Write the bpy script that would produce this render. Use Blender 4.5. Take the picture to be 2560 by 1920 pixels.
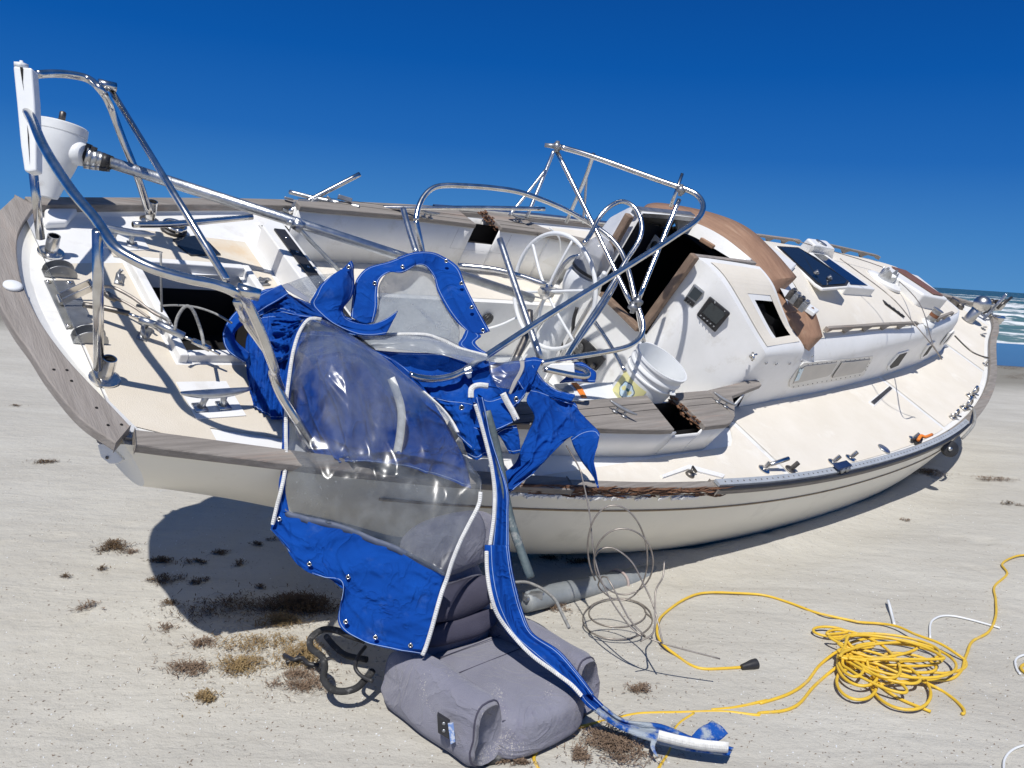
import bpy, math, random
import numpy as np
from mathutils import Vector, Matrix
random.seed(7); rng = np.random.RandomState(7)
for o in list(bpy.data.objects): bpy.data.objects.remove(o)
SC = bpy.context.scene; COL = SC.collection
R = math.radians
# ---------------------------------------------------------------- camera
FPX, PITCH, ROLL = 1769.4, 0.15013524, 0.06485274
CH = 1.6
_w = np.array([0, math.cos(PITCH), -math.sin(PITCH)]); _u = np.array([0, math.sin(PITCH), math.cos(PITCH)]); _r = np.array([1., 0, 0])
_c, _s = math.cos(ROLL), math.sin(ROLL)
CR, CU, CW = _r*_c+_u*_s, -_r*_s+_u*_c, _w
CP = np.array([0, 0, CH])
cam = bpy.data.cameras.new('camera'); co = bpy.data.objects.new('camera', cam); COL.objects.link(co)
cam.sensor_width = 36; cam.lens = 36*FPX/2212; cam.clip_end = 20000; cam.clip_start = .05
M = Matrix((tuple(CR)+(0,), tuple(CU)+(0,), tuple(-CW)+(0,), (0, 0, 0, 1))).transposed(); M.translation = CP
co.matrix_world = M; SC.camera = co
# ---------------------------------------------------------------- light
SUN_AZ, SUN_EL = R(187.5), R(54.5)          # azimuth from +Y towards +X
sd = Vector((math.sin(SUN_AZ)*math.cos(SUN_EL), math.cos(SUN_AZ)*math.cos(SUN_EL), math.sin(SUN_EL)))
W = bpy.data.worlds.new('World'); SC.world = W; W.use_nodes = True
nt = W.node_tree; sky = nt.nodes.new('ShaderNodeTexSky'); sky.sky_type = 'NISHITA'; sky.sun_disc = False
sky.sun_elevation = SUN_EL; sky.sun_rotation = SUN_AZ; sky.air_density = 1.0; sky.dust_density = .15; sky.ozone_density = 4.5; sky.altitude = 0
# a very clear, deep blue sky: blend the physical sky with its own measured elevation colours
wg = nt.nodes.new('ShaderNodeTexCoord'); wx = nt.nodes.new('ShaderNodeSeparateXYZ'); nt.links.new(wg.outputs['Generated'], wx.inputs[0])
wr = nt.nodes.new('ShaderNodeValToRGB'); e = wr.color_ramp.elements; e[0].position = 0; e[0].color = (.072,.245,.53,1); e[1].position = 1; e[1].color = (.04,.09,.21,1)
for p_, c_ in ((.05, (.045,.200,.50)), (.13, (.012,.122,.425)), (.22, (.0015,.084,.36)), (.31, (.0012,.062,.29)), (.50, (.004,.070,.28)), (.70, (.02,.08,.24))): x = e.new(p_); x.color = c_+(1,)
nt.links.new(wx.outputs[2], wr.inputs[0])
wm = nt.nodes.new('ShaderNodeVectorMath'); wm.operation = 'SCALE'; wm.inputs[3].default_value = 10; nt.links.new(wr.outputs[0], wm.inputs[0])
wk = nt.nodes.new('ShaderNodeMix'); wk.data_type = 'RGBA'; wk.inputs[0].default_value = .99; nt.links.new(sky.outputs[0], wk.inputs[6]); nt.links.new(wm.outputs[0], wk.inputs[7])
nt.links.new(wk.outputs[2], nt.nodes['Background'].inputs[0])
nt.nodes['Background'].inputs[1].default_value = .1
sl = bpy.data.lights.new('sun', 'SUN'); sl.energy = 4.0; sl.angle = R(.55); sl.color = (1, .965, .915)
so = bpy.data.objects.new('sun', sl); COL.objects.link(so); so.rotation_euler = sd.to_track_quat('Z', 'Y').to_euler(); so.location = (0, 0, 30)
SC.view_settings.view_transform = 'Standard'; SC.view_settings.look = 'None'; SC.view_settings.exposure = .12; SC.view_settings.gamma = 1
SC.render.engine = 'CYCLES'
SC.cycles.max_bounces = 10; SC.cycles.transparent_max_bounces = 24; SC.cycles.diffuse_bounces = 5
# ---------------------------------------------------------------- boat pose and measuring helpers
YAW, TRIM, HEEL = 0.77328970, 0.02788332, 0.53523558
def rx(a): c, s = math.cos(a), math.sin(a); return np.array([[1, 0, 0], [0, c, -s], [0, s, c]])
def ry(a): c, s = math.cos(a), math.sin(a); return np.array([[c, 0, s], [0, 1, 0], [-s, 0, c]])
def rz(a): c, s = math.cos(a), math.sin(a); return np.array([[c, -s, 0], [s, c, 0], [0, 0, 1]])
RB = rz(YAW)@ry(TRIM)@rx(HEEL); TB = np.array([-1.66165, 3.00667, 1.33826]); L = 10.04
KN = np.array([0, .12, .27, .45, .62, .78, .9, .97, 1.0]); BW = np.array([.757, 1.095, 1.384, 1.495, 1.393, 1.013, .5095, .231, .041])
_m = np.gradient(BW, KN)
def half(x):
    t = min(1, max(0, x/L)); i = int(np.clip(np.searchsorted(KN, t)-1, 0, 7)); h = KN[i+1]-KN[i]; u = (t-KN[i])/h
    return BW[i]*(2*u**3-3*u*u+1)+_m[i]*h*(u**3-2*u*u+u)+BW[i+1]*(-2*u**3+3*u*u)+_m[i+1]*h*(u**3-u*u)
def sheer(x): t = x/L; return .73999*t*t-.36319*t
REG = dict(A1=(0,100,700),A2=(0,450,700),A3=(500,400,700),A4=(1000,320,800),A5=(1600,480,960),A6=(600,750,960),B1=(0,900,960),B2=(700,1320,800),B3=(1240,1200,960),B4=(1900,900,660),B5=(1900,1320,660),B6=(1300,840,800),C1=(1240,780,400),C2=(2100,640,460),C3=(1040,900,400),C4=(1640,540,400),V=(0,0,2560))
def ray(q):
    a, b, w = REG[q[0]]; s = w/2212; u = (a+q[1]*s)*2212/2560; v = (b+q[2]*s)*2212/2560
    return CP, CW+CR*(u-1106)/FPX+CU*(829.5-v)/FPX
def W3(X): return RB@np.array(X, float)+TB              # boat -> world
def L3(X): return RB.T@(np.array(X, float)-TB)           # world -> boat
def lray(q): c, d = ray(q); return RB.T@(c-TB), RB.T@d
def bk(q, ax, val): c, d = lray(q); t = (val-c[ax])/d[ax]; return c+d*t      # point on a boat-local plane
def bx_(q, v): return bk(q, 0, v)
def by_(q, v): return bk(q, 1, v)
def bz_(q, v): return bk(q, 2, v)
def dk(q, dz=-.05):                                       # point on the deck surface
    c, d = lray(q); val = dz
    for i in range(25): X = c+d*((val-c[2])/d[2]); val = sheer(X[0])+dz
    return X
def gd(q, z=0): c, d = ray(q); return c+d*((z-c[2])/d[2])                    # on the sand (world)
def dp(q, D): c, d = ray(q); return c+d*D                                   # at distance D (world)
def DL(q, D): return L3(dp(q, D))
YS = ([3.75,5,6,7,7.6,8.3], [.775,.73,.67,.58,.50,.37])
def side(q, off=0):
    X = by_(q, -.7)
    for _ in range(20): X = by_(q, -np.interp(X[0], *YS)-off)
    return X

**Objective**
Return each line of the data, keeping its wording exact and omitting pictures.

**Result below**
Write the bpy script that would produce this render. Use Blender 4.5. Take the picture to be 2560 by 1920 pixels.
import bpy, math, random
import numpy as np
from mathutils import Vector, Matrix
random.seed(7); rng = np.random.RandomState(7)
for o in list(bpy.data.objects): bpy.data.objects.remove(o)
SC = bpy.context.scene; COL = SC.collection
R = math.radians
# ---------------------------------------------------------------- camera
FPX, PITCH, ROLL = 1769.4, 0.15013524, 0.06485274
CH = 1.6
_w = np.array([0, math.cos(PITCH), -math.sin(PITCH)]); _u = np.array([0, math.sin(PITCH), math.cos(PITCH)]); _r = np.array([1., 0, 0])
_c, _s = math.cos(ROLL), math.sin(ROLL)
CR, CU, CW = _r*_c+_u*_s, -_r*_s+_u*_c, _w
CP = np.array([0, 0, CH])
cam = bpy.data.cameras.new('camera'); co = bpy.data.objects.new('camera', cam); COL.objects.link(co)
cam.sensor_width = 36; cam.lens = 36*FPX/2212; cam.clip_end = 20000; cam.clip_start = .05
M = Matrix((tuple(CR)+(0,), tuple(CU)+(0,), tuple(-CW)+(0,), (0, 0, 0, 1))).transposed(); M.translation = CP
co.matrix_world = M; SC.camera = co
# ---------------------------------------------------------------- light
SUN_AZ, SUN_EL = R(187.5), R(54.5)          # azimuth from +Y towards +X
sd = Vector((math.sin(SUN_AZ)*math.cos(SUN_EL), math.cos(SUN_AZ)*math.cos(SUN_EL), math.sin(SUN_EL)))
W = bpy.data.worlds.new('World'); SC.world = W; W.use_nodes = True
nt = W.node_tree; sky = nt.nodes.new('ShaderNodeTexSky'); sky.sky_type = 'NISHITA'; sky.sun_disc = False
sky.sun_elevation = SUN_EL; sky.sun_rotation = SUN_AZ; sky.air_density = 1.0; sky.dust_density = .15; sky.ozone_density = 4.5; sky.altitude = 0
# a very clear, deep blue sky: blend the physical sky with its own measured elevation colours
wg = nt.nodes.new('ShaderNodeTexCoord'); wx = nt.nodes.new('ShaderNodeSeparateXYZ'); nt.links.new(wg.outputs['Generated'], wx.inputs[0])
wr = nt.nodes.new('ShaderNodeValToRGB'); e = wr.color_ramp.elements; e[0].position = 0; e[0].color = (.072,.245,.53,1); e[1].position = 1; e[1].color = (.04,.09,.21,1)
for p_, c_ in ((.05, (.045,.200,.50)), (.13, (.012,.122,.425)), (.22, (.0015,.084,.36)), (.31, (.0012,.062,.29)), (.50, (.004,.070,.28)), (.70, (.02,.08,.24))): x = e.new(p_); x.color = c_+(1,)
nt.links.new(wx.outputs[2], wr.inputs[0])
wm = nt.nodes.new('ShaderNodeVectorMath'); wm.operation = 'SCALE'; wm.inputs[3].default_value = 10; nt.links.new(wr.outputs[0], wm.inputs[0])
wk = nt.nodes.new('ShaderNodeMix'); wk.data_type = 'RGBA'; wk.inputs[0].default_value = .99; nt.links.new(sky.outputs[0], wk.inputs[6]); nt.links.new(wm.outputs[0], wk.inputs[7])
nt.links.new(wk.outputs[2], nt.nodes['Background'].inputs[0])
nt.nodes['Background'].inputs[1].default_value = .1
sl = bpy.data.lights.new('sun', 'SUN'); sl.energy = 4.0; sl.angle = R(.55); sl.color = (1, .965, .915)
so = bpy.data.objects.new('sun', sl); COL.objects.link(so); so.rotation_euler = sd.to_track_quat('Z', 'Y').to_euler(); so.location = (0, 0, 30)
SC.view_settings.view_transform = 'Standard'; SC.view_settings.look = 'None'; SC.view_settings.exposure = .12; SC.view_settings.gamma = 1
SC.render.engine = 'CYCLES'
SC.cycles.max_bounces = 10; SC.cycles.transparent_max_bounces = 24; SC.cycles.diffuse_bounces = 5
# ---------------------------------------------------------------- boat pose and measuring helpers
YAW, TRIM, HEEL = 0.77328970, 0.02788332, 0.53523558
def rx(a): c, s = math.cos(a), math.sin(a); return np.array([[1, 0, 0], [0, c, -s], [0, s, c]])
def ry(a): c, s = math.cos(a), math.sin(a); return np.array([[c, 0, s], [0, 1, 0], [-s, 0, c]])
def rz(a): c, s = math.cos(a), math.sin(a); return np.array([[c, -s, 0], [s, c, 0], [0, 0, 1]])
RB = rz(YAW)@ry(TRIM)@rx(HEEL); TB = np.array([-1.66165, 3.00667, 1.33826]); L = 10.04
KN = np.array([0, .12, .27, .45, .62, .78, .9, .97, 1.0]); BW = np.array([.757, 1.095, 1.384, 1.495, 1.393, 1.013, .5095, .231, .041])
_m = np.gradient(BW, KN)
def half(x):
    t = min(1, max(0, x/L)); i = int(np.clip(np.searchsorted(KN, t)-1, 0, 7)); h = KN[i+1]-KN[i]; u = (t-KN[i])/h
    return BW[i]*(2*u**3-3*u*u+1)+_m[i]*h*(u**3-2*u*u+u)+BW[i+1]*(-2*u**3+3*u*u)+_m[i+1]*h*(u**3-u*u)
def sheer(x): t = x/L; return .73999*t*t-.36319*t
REG = dict(A1=(0,100,700),A2=(0,450,700),A3=(500,400,700),A4=(1000,320,800),A5=(1600,480,960),A6=(600,750,960),B1=(0,900,960),B2=(700,1320,800),B3=(1240,1200,960),B4=(1900,900,660),B5=(1900,1320,660),B6=(1300,840,800),C1=(1240,780,400),C2=(2100,640,460),C3=(1040,900,400),C4=(1640,540,400),V=(0,0,2560))
def ray(q):
    a, b, w = REG[q[0]]; s = w/2212; u = (a+q[1]*s)*2212/2560; v = (b+q[2]*s)*2212/2560
    return CP, CW+CR*(u-1106)/FPX+CU*(829.5-v)/FPX
def W3(X): return RB@np.array(X, float)+TB              # boat -> world
def L3(X): return RB.T@(np.array(X, float)-TB)           # world -> boat
def lray(q): c, d = ray(q); return RB.T@(c-TB), RB.T@d
def bk(q, ax, val): c, d = lray(q); t = (val-c[ax])/d[ax]; return c+d*t      # point on a boat-local plane
def bx_(q, v): return bk(q, 0, v)
def by_(q, v): return bk(q, 1, v)
def bz_(q, v): return bk(q, 2, v)
def dk(q, dz=-.05):                                       # point on the deck surface
    c, d = lray(q); val = dz
    for i in range(25): X = c+d*((val-c[2])/d[2]); val = sheer(X[0])+dz
    return X
def gd(q, z=0): c, d = ray(q); return c+d*((z-c[2])/d[2])                    # on the sand (world)
def dp(q, D): c, d = ray(q); return c+d*D                                   # at distance D (world)
def DL(q, D): return L3(dp(q, D))
YS = ([3.75,5,6,7,7.6,8.3], [.775,.73,.67,.58,.50,.37])
def side(q, off=0):
    X = by_(q, -.7)
    for _ in range(20): X = by_(q, -np.interp(X[0], *YS)-off)
    return X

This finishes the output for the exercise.